Indiana Estate Planning
What happens after you die? An existential question, yes, but also an important estate planning inquiry. There are many things to consider when it comes to the end of your life, such as what will happen to your estate? How will your final debts and taxes be paid off? How can you secure your family’s welfare now so they aren’t saddled with too many responsibilities later?
There are plenty of tools to help you with estate planning in Indiana. Whether you live in Fort Wayne, Indianapolis or Evansville, you have access to legal estate planning resources like wills, living trusts, advance directives and more. Using LawInfo’s Indiana estate planning articles, you can learn about the legal ins and outs of securing your family’s future and connect with a qualified local attorney.
Indiana Power of Attorney
The durable power of attorney is a legal method of ensuring that your financial and health care needs are taken care of should you become incapacitated or incompetent to make your own decisions. Indiana law allows you to assign a trusted adult the power of attorney over your affairs to act on your behalf. You can specify what kinds of power you want the representative to have or not have during specific situations, such as if you’re comatose or your health has degraded your competency.
Indiana Trusts
Trusts are an alternative estate planning method Indiana residents can use apart from a will. There are specific advantages to using trusts to manage the distribution of your estate after death, such as lower estate taxes, privacy and avoiding probate. However, trusts can be needlessly expensive if you’re inexperienced at setting one up or managing it.
A trust is created when you (the settlor or trustor) transfer ownership of assets to another person (the trustee).
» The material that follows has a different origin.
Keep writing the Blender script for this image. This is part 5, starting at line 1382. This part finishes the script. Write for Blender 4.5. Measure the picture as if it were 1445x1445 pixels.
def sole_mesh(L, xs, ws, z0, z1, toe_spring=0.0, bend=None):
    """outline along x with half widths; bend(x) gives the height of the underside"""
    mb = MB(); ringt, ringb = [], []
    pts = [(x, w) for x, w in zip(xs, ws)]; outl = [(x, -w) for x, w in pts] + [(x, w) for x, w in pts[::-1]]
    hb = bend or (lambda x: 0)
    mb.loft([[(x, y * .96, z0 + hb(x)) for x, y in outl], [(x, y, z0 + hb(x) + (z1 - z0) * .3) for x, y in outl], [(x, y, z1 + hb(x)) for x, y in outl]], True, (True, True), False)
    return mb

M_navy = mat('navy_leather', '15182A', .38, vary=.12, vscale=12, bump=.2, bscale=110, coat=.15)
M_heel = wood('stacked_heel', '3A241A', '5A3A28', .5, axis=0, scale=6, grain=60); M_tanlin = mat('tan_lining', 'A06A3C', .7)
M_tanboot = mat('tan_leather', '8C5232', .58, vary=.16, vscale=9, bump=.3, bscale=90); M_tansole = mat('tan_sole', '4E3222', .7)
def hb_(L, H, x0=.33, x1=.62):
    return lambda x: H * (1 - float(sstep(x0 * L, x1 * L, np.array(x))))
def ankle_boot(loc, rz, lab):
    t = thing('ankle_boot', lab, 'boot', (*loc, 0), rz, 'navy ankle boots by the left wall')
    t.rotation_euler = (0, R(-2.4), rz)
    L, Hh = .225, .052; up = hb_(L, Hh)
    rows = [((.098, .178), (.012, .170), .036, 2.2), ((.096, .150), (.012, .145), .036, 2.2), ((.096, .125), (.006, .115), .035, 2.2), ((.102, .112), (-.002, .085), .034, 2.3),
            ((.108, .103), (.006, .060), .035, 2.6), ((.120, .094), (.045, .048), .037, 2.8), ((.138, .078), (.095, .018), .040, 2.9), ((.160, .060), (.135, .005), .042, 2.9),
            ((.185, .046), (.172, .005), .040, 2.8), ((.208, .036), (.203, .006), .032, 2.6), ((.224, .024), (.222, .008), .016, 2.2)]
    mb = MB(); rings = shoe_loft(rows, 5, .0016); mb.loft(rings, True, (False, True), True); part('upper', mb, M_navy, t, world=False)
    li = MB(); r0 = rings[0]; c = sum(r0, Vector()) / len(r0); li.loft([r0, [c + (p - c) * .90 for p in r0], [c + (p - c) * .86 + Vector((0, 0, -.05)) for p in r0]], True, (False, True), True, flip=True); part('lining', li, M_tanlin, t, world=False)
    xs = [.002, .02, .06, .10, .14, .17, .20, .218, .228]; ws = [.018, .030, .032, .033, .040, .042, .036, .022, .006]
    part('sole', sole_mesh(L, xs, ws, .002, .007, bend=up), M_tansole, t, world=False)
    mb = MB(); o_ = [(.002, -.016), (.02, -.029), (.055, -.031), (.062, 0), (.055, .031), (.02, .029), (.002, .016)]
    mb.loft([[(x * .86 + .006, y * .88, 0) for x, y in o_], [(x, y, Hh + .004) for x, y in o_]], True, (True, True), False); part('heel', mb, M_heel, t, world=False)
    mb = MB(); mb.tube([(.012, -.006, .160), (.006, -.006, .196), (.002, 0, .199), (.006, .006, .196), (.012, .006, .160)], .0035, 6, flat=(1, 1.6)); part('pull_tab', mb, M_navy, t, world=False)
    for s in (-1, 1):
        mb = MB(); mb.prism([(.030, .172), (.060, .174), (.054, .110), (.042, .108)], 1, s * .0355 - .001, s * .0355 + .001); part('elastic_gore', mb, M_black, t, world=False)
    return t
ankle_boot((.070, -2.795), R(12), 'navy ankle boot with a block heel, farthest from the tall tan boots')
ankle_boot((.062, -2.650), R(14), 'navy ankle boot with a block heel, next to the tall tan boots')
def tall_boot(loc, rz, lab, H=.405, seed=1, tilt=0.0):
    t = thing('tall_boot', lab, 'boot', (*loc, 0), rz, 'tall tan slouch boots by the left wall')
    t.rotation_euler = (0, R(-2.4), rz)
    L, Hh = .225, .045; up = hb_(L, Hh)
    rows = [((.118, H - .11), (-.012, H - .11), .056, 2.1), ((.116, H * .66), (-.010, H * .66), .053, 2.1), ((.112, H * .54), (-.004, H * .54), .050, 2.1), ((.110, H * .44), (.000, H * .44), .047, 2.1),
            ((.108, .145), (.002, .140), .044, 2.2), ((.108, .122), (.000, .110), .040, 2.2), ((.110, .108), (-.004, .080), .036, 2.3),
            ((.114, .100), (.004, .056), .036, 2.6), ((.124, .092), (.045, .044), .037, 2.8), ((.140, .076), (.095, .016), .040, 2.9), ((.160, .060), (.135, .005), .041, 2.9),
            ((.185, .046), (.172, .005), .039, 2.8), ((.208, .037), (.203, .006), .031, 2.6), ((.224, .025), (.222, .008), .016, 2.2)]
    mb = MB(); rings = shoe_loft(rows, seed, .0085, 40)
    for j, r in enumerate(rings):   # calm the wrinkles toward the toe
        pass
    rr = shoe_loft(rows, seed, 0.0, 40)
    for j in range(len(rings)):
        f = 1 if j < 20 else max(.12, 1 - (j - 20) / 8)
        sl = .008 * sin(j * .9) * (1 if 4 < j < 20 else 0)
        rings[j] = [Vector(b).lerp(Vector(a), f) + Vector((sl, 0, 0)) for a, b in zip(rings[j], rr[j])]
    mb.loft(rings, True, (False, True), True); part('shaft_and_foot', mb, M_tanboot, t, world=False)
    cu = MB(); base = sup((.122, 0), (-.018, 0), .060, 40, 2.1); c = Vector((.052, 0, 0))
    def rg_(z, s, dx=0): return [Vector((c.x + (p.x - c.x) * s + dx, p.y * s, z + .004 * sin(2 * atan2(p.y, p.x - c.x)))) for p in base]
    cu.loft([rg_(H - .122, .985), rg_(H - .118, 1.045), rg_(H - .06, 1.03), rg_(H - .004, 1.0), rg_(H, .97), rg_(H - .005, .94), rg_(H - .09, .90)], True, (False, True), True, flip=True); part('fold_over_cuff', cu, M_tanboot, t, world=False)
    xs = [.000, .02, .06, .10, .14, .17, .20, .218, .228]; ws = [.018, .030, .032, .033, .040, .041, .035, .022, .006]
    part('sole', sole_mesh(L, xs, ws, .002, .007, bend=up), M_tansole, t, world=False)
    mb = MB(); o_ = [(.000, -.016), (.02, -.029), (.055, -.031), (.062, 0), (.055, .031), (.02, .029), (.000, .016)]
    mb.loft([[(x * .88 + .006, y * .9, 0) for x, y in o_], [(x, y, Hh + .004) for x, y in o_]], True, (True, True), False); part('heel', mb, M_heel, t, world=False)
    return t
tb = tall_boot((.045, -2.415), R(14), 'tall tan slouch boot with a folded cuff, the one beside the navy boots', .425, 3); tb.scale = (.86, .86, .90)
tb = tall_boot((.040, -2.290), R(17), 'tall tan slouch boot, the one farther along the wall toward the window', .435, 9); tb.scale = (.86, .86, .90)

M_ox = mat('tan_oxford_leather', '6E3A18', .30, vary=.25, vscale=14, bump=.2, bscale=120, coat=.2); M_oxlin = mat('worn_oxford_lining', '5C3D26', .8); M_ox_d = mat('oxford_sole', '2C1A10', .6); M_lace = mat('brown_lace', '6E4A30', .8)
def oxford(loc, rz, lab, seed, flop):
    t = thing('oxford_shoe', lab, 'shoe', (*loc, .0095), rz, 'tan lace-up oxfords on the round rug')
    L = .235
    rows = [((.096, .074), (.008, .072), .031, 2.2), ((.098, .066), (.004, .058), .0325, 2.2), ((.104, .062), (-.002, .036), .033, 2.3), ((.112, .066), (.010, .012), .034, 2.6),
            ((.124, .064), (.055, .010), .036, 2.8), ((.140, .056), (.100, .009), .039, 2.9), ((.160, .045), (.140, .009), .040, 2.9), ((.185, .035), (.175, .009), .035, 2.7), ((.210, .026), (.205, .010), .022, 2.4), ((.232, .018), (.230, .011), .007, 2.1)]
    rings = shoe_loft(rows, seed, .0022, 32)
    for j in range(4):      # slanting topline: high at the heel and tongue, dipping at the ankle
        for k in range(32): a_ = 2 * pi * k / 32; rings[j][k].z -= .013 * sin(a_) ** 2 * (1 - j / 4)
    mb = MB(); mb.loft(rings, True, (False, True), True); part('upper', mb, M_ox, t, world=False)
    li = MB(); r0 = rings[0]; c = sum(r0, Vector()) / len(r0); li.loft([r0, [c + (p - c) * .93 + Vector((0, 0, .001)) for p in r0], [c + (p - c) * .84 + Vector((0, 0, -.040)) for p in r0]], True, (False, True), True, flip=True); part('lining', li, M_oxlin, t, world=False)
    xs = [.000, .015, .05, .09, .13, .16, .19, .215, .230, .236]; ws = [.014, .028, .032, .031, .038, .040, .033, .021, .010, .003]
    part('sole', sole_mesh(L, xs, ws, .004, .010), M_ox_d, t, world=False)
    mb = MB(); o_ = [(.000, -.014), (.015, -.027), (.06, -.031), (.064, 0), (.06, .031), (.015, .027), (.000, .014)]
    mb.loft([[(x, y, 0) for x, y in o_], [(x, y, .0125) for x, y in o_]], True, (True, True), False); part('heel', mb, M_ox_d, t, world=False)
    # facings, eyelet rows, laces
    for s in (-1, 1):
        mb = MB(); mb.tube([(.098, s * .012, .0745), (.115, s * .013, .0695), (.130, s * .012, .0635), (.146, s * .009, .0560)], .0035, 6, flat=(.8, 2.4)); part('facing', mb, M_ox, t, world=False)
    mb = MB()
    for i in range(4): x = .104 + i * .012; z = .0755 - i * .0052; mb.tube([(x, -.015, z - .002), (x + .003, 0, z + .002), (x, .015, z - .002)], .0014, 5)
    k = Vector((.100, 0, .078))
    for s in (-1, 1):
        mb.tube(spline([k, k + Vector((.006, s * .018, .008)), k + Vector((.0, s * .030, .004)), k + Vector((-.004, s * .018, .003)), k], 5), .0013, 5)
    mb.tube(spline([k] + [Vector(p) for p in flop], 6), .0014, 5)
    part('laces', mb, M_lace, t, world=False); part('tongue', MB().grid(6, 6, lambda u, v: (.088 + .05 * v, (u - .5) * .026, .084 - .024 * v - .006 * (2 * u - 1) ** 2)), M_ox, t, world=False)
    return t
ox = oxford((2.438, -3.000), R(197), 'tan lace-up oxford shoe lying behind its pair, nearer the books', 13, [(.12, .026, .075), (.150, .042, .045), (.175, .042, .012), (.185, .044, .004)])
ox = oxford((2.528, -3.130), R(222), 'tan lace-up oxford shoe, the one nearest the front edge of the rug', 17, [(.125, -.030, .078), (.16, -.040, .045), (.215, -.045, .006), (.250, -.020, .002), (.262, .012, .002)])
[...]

The trustee manages the trust’s assets as if it were their own but to the settlor’s benefit. After the settlor’s death, the trustee transfers the assets to specified beneficiaries.
There are many different types of trusts in Indiana. These are three of the most common trusts used in estate planning:
- Revocable Trusts—Also known as “living trusts.” The settlor reserves the right to change or revoke a revocable trust during their lifetime.
- Irrevocable Trusts—The settlor doesn’t have the right to change or revoke an irrevocable With an irrevocable trust, you can effectively remove the trust assets from your estate and your legal ownership, resulting in lower estate taxes.
- Testamentary Trusts—This type of trust is created in the language of a will. You can delay the distribution of your trust assets to a later date after your death.
Indiana Wills
A Last Will and Testament (or simply a “will”) is a document in which you can manage the distribution of your estate to beneficiaries and arrange for your minor children’s guardianship should you have no surviving spouse to care for them.
You can use a will to specify which assets will be transferred to which beneficiaries upon your death. You can transfer assets to beneficiaries outside of your family using a will. If you were to leave assets out of your will and their distribution isn’t governed by other means, they would be inherited as intestate assets by your family.
Specific assets of your estate may not be included in your will. You can only will away assets that you solely own, meaning you can’t will away jointly owned, marital or community property. You also can’t will away assets that are already promised to beneficiaries in other legal contracts such as living trusts, insurance or financial accounts with survivorship or “transfer upon death” conditions.